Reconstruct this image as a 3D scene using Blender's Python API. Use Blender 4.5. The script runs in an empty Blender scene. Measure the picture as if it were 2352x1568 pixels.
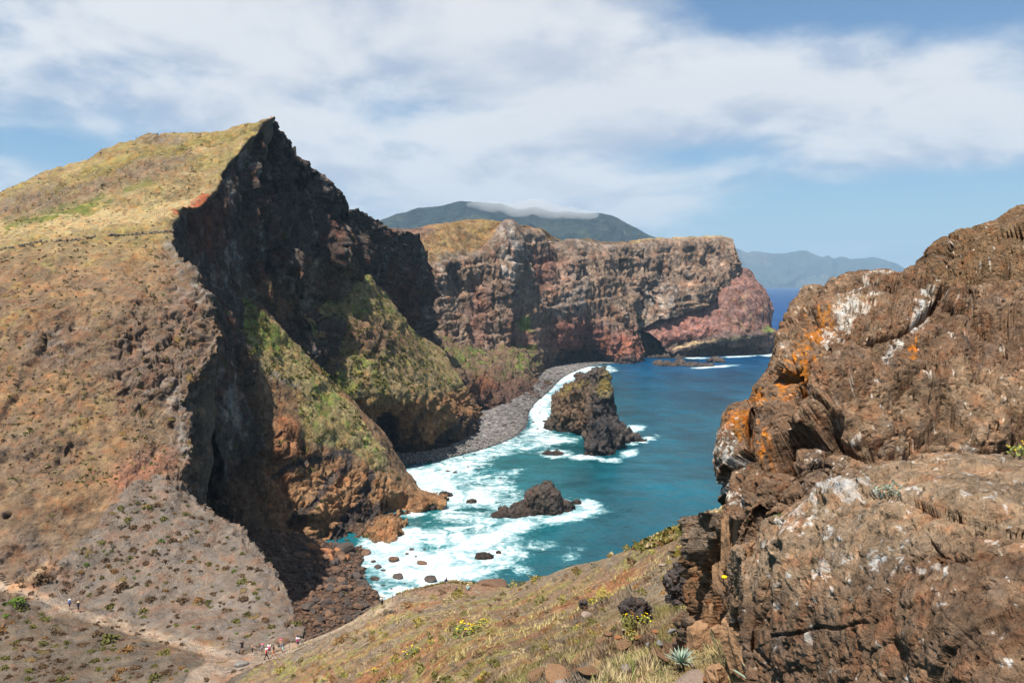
import bpy, math, random
import numpy as np
from mathutils import Vector, Matrix
random.seed(7); RNG = np.random.RandomState(11)
SC = bpy.context.scene
COL = SC.collection

# ------------------------------------------------------------------ camera
CAM_Z, FOC, CX, CY, HOR = 100.0, 1830.0, 1176.0, 784.0, 650.0   # the photograph measured on a 2352 x 1568 grid
PITCH = math.atan((CY - HOR) / FOC)
cd = bpy.data.cameras.new('camera'); cam = bpy.data.objects.new('camera', cd); COL.objects.link(cam)
cam.location = (0, 0, CAM_Z); cam.rotation_euler = (math.pi / 2 - PITCH, 0, 0)
cd.sensor_width = 36.0; cd.lens = 36.0 * FOC / 2352.0
cd.clip_start = 0.1; cd.clip_end = 120000.0
SC.camera = cam

# ------------------------------------------------------------------ light
SUN_EL = math.radians(64.0)
SUN_TO = Vector((-0.53, -0.85, 0.0)).normalized()            # towards the sun, on the map
SUN_DIR = Vector((SUN_TO.x * math.cos(SUN_EL), SUN_TO.y * math.cos(SUN_EL), math.sin(SUN_EL)))
sd = bpy.data.lights.new('sun', 'SUN'); sd.energy = 5.0; sd.angle = math.radians(0.53); sd.color = (1.0, 0.955, 0.88)
so = bpy.data.objects.new('sun', sd); COL.objects.link(so)
so.rotation_euler = SUN_DIR.to_track_quat('Z', 'Y').to_euler(); so.location = (-60, -60, 400)
SC.view_settings.view_transform = 'Standard'; SC.view_settings.look = 'None'
SC.view_settings.exposure = 0.90; SC.view_settings.gamma = 1.0; SC.view_settings.use_curve_mapping = False
SC.render.engine = 'CYCLES'
cy = SC.cycles
cy.use_denoising = True; cy.use_adaptive_sampling = True; cy.adaptive_threshold = 0.02
cy.max_bounces = 5; cy.diffuse_bounces = 2; cy.glossy_bounces = 2; cy.transmission_bounces = 2; cy.volume_bounces = 0
cy.transparent_max_bounces = 8; cy.caustics_reflective = False; cy.caustics_refractive = False
cy.volume_step_rate = 4.0

# ------------------------------------------------------------------ node helper
class NT:
    def __init__(s, tree): s.t = tree; s.n = tree.nodes; s.l = tree.links
    def new(s, typ, **kw):
        nd = s.n.new(typ)
        for k, v in kw.items(): setattr(nd, k, v)
        return nd
    def put(s, sock, v):
        if v is None: return
        if isinstance(v, bpy.types.NodeSocket): s.l.new(v, sock)
        else:
            try: sock.default_value = v
            except Exception: sock.default_value = (*v, 1.0)
    def m(s, op, a, b=None, c=None, clamp=False):
        nd = s.new('ShaderNodeMath', operation=op, use_clamp=clamp)
        for i, x in enumerate((a, b, c)): s.put(nd.inputs[i], x)
        return nd.outputs[0]
    def v(s, op, a, b=None, scale=None):
        nd = s.new('ShaderNodeVectorMath', operation=op)
        s.put(nd.inputs[0], a); s.put(nd.inputs[1], b)
        if scale is not None: s.put(nd.inputs['Scale'], scale)
        return nd.outputs['Value'] if op in ('LENGTH', 'DOT_PRODUCT') else nd.outputs[0]
    def noise(s, vec, scale, detail=4.0, rough=0.55, lac=2.0, dist=0.0, col=False):
        nd = s.new('ShaderNodeTexNoise'); s.put(nd.inputs['Vector'], vec)
        nd.inputs['Scale'].default_value = scale; nd.inputs['Detail'].default_value = detail
        nd.inputs['Roughness'].default_value = rough; nd.inputs['Lacunarity'].default_value = lac
        nd.inputs['Distortion'].default_value = dist
        return nd.outputs['Color'] if col else nd.outputs['Fac']
    def ss(s, x, a, b, lo=0.0, hi=1.0):
        nd = s.new('ShaderNodeMapRange', interpolation_type='SMOOTHSTEP')
        s.put(nd.inputs[0], x)
        for i, q in enumerate((a, b, lo, hi)): s.put(nd.inputs[i + 1], q)
        return nd.outputs[0]
    def lin(s, x, a, b, lo=0.0, hi=1.0):
        nd = s.new('ShaderNodeMapRange'); s.put(nd.inputs[0], x)
        for i, q in enumerate((a, b, lo, hi)): s.put(nd.inputs[i + 1], q)
        return nd.outputs[0]
    def mix(s, f, a, b, mode='MIX'):
        nd = s.new('ShaderNodeMix', data_type='RGBA', blend_type=mode)
        s.put(nd.inputs['Factor'], f); s.put(nd.inputs['A'], a) if False else None
        s.put(nd.inputs[6], a); s.put(nd.inputs[7], b)
        return nd.outputs[2]
    def bump(s, h, strength, dist, normal=None):
        nd = s.new('ShaderNodeBump'); nd.inputs['Strength'].default_value = strength
        nd.inputs['Distance'].default_value = dist; s.put(nd.inputs['Height'], h)
        if normal is not None: s.put(nd.inputs['Normal'], normal)
        return nd.outputs[0]

# ------------------------------------------------------------------ sky: clear blue with broken cloud
W = bpy.data.worlds.new('World'); SC.world = W; W.use_nodes = True
w = NT(W.node_tree); w.n.clear()
sky = w.new('ShaderNodeTexSky', sky_type='NISHITA'); sky.sun_disc = False
sky.sun_elevation = SUN_EL; sky.sun_rotation = math.atan2(SUN_TO.x, SUN_TO.y)
sky.altitude = 100.0; sky.air_density = 1.15; sky.dust_density = 0.4; sky.ozone_density = 2.2
tc = w.new('ShaderNodeTexCoord'); D = tc.outputs['Generated']
sp = w.new('ShaderNodeSeparateXYZ'); w.put(sp.inputs[0], D)
dx, dy, dz = sp.outputs
az = w.m('MULTIPLY', w.m('ARCTAN2', dx, dy), 57.29578)
el = w.m('MULTIPLY', w.m('ARCSINE', w.m('MINIMUM', w.m('MAXIMUM', dz, -1.0), 1.0)), 57.29578)
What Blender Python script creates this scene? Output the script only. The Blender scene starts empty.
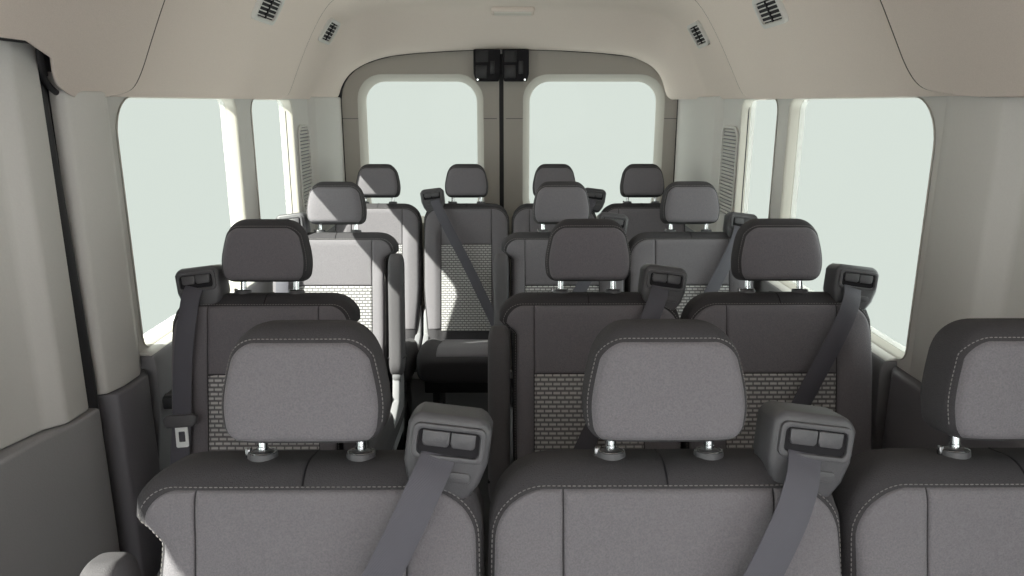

===

Aim of the task → Return every line of the records exactly as given, pictures excluded.

Task solution →
Reconstruct this image as a 3D scene using Blender's Python API. Use Blender 4.5. The script runs in an empty Blender scene. Measure the picture as if it were 2352x1568 pixels.
import bpy, math, random
import numpy as np
from mathutils import Vector, Matrix
random.seed(7); RNG = np.random.RandomState(11)
SC = bpy.context.scene
COL = SC.collection

# ------------------------------------------------------------------ camera
CAM_Z, FOC, CX, CY, HOR = 100.0, 1830.0, 1176.0, 784.0, 650.0   # the photograph measured on a 2352 x 1568 grid
PITCH = math.atan((CY - HOR) / FOC)
cd = bpy.data.cameras.new('camera'); cam = bpy.data.objects.new('camera', cd); COL.objects.link(cam)
cam.location = (0, 0, CAM_Z); cam.rotation_euler = (math.pi / 2 - PITCH, 0, 0)
cd.sensor_width = 36.0; cd.lens = 36.0 * FOC / 2352.0
cd.clip_start = 0.1; cd.clip_end = 120000.0
SC.camera = cam

# ------------------------------------------------------------------ light
SUN_EL = math.radians(64.0)
SUN_TO = Vector((-0.53, -0.85, 0.0)).normalized()            # towards the sun, on the map
SUN_DIR = Vector((SUN_TO.x * math.cos(SUN_EL), SUN_TO.y * math.cos(SUN_EL), math.sin(SUN_EL)))
sd = bpy.data.lights.new('sun', 'SUN'); sd.energy = 5.0; sd.angle = math.radians(0.53); sd.color = (1.0, 0.955, 0.88)
so = bpy.data.objects.new('sun', sd); COL.objects.link(so)
so.rotation_euler = SUN_DIR.to_track_quat('Z', 'Y').to_euler(); so.location = (-60, -60, 400)
SC.view_settings.view_transform = 'Standard'; SC.view_settings.look = 'None'
SC.view_settings.exposure = 0.90; SC.view_settings.gamma = 1.0; SC.view_settings.use_curve_mapping = False
SC.render.engine = 'CYCLES'
cy = SC.cycles
cy.use_denoising = True; cy.use_adaptive_sampling = True; cy.adaptive_threshold = 0.02
cy.max_bounces = 5; cy.diffuse_bounces = 2; cy.glossy_bounces = 2; cy.transmission_bounces = 2; cy.volume_bounces = 0
cy.transparent_max_bounces = 8; cy.caustics_reflective = False; cy.caustics_refractive = False
cy.volume_step_rate = 4.0

# ------------------------------------------------------------------ node helper
class NT:
    def __init__(s, tree): s.t = tree; s.n = tree.nodes; s.l = tree.links
    def new(s, typ, **kw):
        nd = s.n.new(typ)
        for k, v in kw.items(): setattr(nd, k, v)
        return nd
    def put(s, sock, v):
        if v is None: return
        if isinstance(v, bpy.types.NodeSocket): s.l.new(v, sock)
        else:
            try: sock.default_value = v
            except Exception: sock.default_value = (*v, 1.0)
    def m(s, op, a, b=None, c=None, clamp=False):
        nd = s.new('ShaderNodeMath', operation=op, use_clamp=clamp)
        for i, x in enumerate((a, b, c)): s.put(nd.inputs[i], x)
        return nd.outputs[0]
    def v(s, op, a, b=None, scale=None):
        nd = s.new('ShaderNodeVectorMath', operation=op)
        s.put(nd.inputs[0], a); s.put(nd.inputs[1], b)
        if scale is not None: s.put(nd.inputs['Scale'], scale)
        return nd.outputs['Value'] if op in ('LENGTH', 'DOT_PRODUCT') else nd.outputs[0]
    def noise(s, vec, scale, detail=4.0, rough=0.55, lac=2.0, dist=0.0, col=False):
        nd = s.new('ShaderNodeTexNoise'); s.put(nd.inputs['Vector'], vec)
        nd.inputs['Scale'].default_value = scale; nd.inputs['Detail'].default_value = detail
        nd.inputs['Roughness'].default_value = rough; nd.inputs['Lacunarity'].default_value = lac
        nd.inputs['Distortion'].default_value = dist
        return nd.outputs['Color'] if col else nd.outputs['Fac']
    def ss(s, x, a, b, lo=0.0, hi=1.0):
        nd = s.new('ShaderNodeMapRange', interpolation_type='SMOOTHSTEP')
        s.put(nd.inputs[0], x)
        for i, q in enumerate((a, b, lo, hi)): s.put(nd.inputs[i + 1], q)
        return nd.outputs[0]
    def lin(s, x, a, b, lo=0.0, hi=1.0):
        nd = s.new('ShaderNodeMapRange'); s.put(nd.inputs[0], x)
        for i, q in enumerate((a, b, lo, hi)): s.put(nd.inputs[i + 1], q)
        return nd.outputs[0]
    def mix(s, f, a, b, mode='MIX'):
        nd = s.new('ShaderNodeMix', data_type='RGBA', blend_type=mode)
        s.put(nd.inputs['Factor'], f); s.put(nd.inputs['A'], a) if False else None
        s.put(nd.inputs[6], a); s.put(nd.inputs[7], b)
        return nd.outputs[2]
    def bump(s, h, strength, dist, normal=None):
        nd = s.new('ShaderNodeBump'); nd.inputs['Strength'].default_value = strength
        nd.inputs['Distance'].default_value = dist; s.put(nd.inputs['Height'], h)
        if normal is not None: s.put(nd.inputs['Normal'], normal)
        return nd.outputs[0]

# ------------------------------------------------------------------ sky: clear blue with broken cloud
W = bpy.data.worlds.new('World'); SC.world = W; W.use_nodes = True
w = NT(W.node_tree); w.n.clear()
sky = w.new('ShaderNodeTexSky', sky_type='NISHITA'); sky.sun_disc = False
sky.sun_elevation = SUN_EL; sky.sun_rotation = math.atan2(SUN_TO.x, SUN_TO.y)
sky.altitude = 100.0; sky.air_density = 1.15; sky.dust_density = 0.4; sky.ozone_density = 2.2
tc = w.new('ShaderNodeTexCoord'); D = tc.outputs['Generated']
sp = w.new('ShaderNodeSeparateXYZ'); w.put(sp.inputs[0], D)
dx, dy, dz = sp.outputs
az = w.m('MULTIPLY', w.m('ARCTAN2', dx, dy), 57.29578)
el = w.m('MULTIPLY', w.m('ARCSINE', w.m('MINIMUM', w.m('MAXIMUM', dz, -1.0), 1.0)), 57.29578)
What Blender Python script creates this scene? Output the script only. The Blender scene starts empty.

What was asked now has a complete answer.